On fuel hedges, you then said.

  • You also quoted the news "AirAsia: No more bets on oil price" and wrote "January 2008 AirAsia siad no more bets on oil prices. November it took a rm218 million charges in losses. And yesterday it took another rm426 million hit!" If you recall, during that time AirAsia actually SHORT crude oil. I believe what the article meant was that AirAsia won't bet against the rise of oil price. And for FY08, they are actually hedging (long position)..not shorting.

Let me get this correct. I hope my understanding is correct on what you are saying here. Are you saying that AirAsia lost money SHORTING oil and they also lost money on the LONG side? That sums it up, doesn't it? Clearly the management does not know how to hedge their oil short or long. Would you agree?

Ok regarding the accounting treatment of the derivative. I am not an accountant so there is nothing much I can comment.

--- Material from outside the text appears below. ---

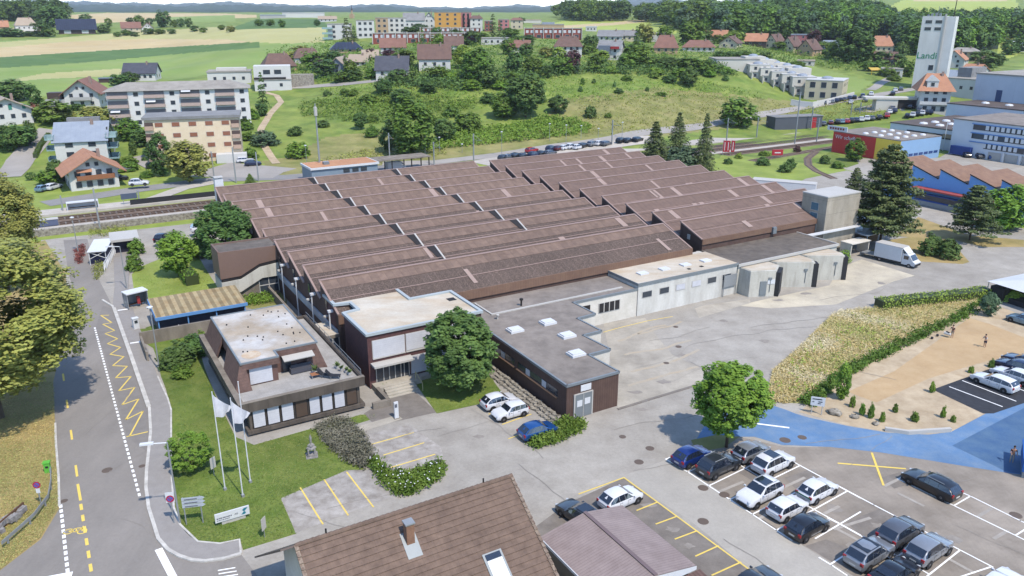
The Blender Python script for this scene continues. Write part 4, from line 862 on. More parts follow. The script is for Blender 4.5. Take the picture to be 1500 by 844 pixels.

One thing though, MAS hedged its oil position at US$100 and on a Business Times article, MAS flies into turbulence

  • The airline, which had hedged about half of its fuel requirements for 2008, succumbed to hedging losses of RM216 million and foreign exchange losses of RM54 million in its fourth quarter.However, it did not make hedging losses for the full year. MAS has hedged about 64 per cent of its fuel requirements for this year at US$100 a barrel.

See how MAS said they only hedge for half? Why was AirAsia so aggressive in their hedging?

In my flawed opinion, it's the desire to get the market share, the want to be the market leader that is root of the problem.

Isn't this what is happening?

For me, I would think so.

To get the market share, they needed to be aggressive, aggressive marketing, expand, expand and expand. Which means more planes are needed. More routes. More countries. And ultimately more borrowing.

This was their chosen strategy in my flawed opinion.

And to succeed in it, they needed to find cutting edges. This is where the fuel hedges and the IRS came into play.

Regarding IRS, one interesting point. As you already know, this was mentioned yesterday by AirAsia.

  • The Group entered into interest rate swaps (some of which are capped) to hedge against fluctuations in the US-LIBOR on its existing and future aircraft financing for deliveries between Year 2005 and 2009. The effect of this transaction enables the Group to pay fixed interest rate of between 3.25% to 5.20% over a period of 12 to 14 years.

MAS on the other hand, reported the following. (see notes 10 b )

  • As at 19 February 2009 the Group has entered into various interest rate hedging contract transactions for periods up to 13 December 2016 for a total notional amount of RM2,344million. The accounting policy adopted is to charge the related expenses against the underlying expenses being hedged. The fixed interest rates relating to interest rate hedging contracts as at 19 February 2008 vary from 2.15% to 5.00% per annum.